Closer to home, a new neighbor in his San Francisco apartment building has a huge crush on Todd. His friends — Katie, a flight attendant-turned-small appliance repairwoman, and Marzipan Q. Thespian, a man-dangling local philanthropist — think Todd should at least give Chris a shot. Sure, he’s overweight, but he’s also handsome, a hilarious playwright, and a great cook … what’s not to love?
Todd and Chris become quick friends, but Todd’s idea of the perfect man is skinny and straight, and Chris is decidedly neither.
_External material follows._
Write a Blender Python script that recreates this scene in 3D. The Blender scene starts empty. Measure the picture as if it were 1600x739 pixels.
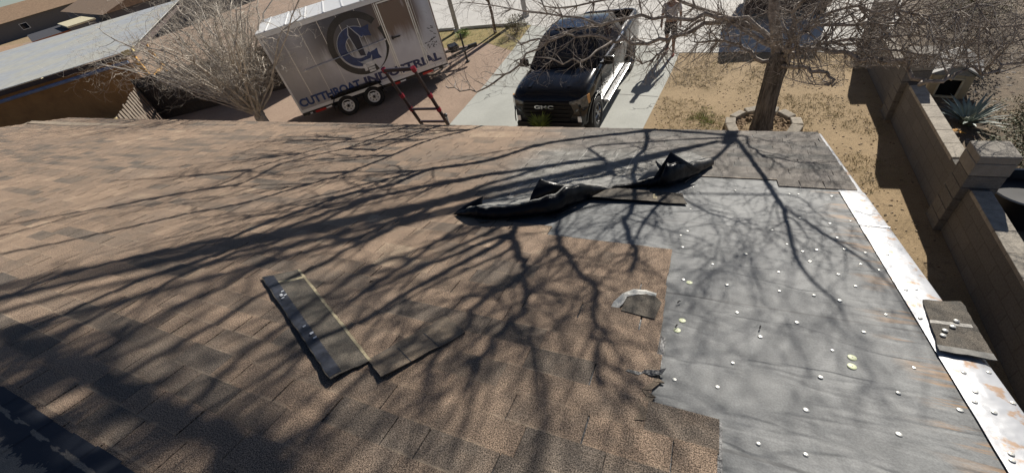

Josh may have a fiancée and a teenaged son, but Todd just knows he’s “the One.”
But if Josh is straight, the road to love is not; Todd is jostled by internalized homophobia, body image issues, exotic locales, the glamorous world of sewing machine repair, and a community theater musical salute to the life of Judy Garland before he arrives at the realization that he’s been looking way too hard for something he may have already found.
I absolutely HATE cooking a turkey…they’re so temperamental, and most of the time I overcook it and it ends up dry. I may have to try this recipe…although this year at Thanksgiving I smartened up a little. I hired a friend to fry my turkey, cajun style…it was awesome. 😀
Kahlua and apricot jam…sounds unorthodox, but God knows I love both! Will have to try it.
Love your description of Friends Thanksgiving–you guys must have had the most unstressful T-Day of anyone you knew! I’m going to have to try that recipe, it certainly sounds different! Loved your blurb for Kiss Me Straight–it sounds like a lot of fun!